Failure 07 — No decision resilience scoring before commit
The plan you commit to today is a single best guess. Tomorrow the war room starts.
The plan you commit to today is a single best guess against an uncertain future. The question every CxO should be asking before signing it is: of the commitments I am making today, which ones survive as time unfolds and shocks materialize? Which break, and on what day? In current planning systems, that question is unanswerable — stress-testing happens at the plan level, runs as a separate workstream, and never flows back into the commit logic.
Decision Resilience Scoring answers it commit by commit. The Day-1 decisions — a production allocation, a sourcing split, a JIT-vs-safety lead-time PO, a capacity reservation — each carry a forward score and a named break day. The MIC worked example makes it concrete. A PO release sized at 11-day JIT scope scores 38% resilience; lookahead identifies the break day at Day 12, triggered by a specific iteration cluster (Supplier S2 at P85 lead time AND demand at P75 simultaneously). The same PO at 4-day safety scope scores 96% — same supply chain, different posture on one decision, absorbs the slips through P95 and holds through Day 15.

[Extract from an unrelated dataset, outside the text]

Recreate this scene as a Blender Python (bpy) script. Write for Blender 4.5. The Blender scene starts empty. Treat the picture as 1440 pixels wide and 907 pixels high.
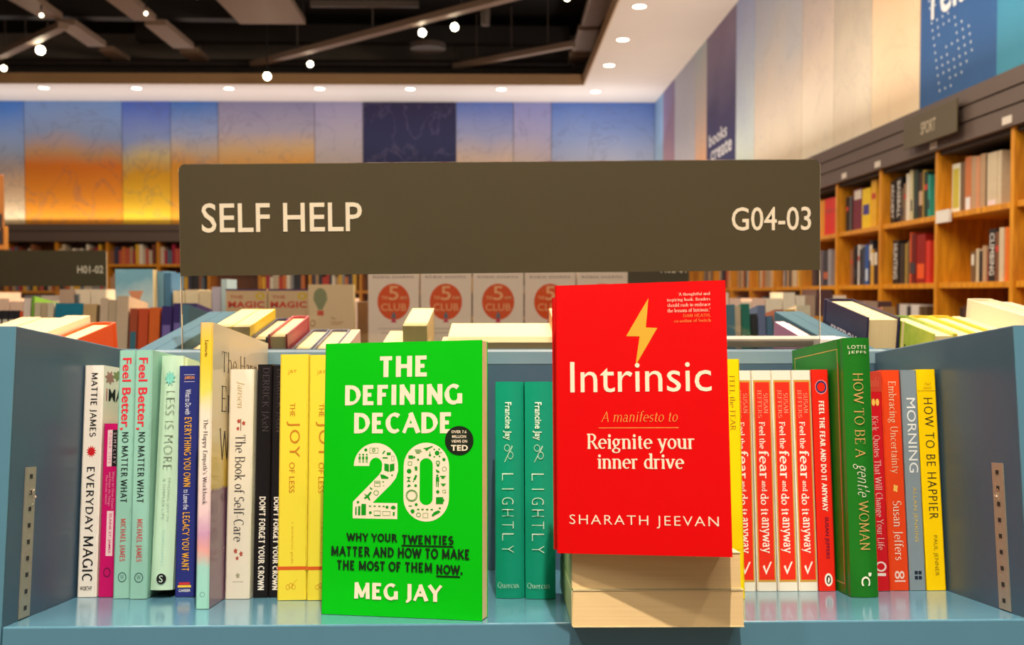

The 70/30 sourcing split between S2 and S3 scores 91% Day 1, 83% Day 5, 74% Day 9, then 38% Day 12 — a cliff that corresponds to the same named iteration cluster. The planner sees the cliff before commit. The mitigation — shifting the split to 60/40 or 50/50 — is a defensible decision, not a hunch. Every break day is named, every cluster is traceable, every alternative is scored before signature. The war room compresses from "what just happened" to "what should we sign."
You stop signing plans you have not stress-tested. Every commit is scored, every break day named, before the shock arrives.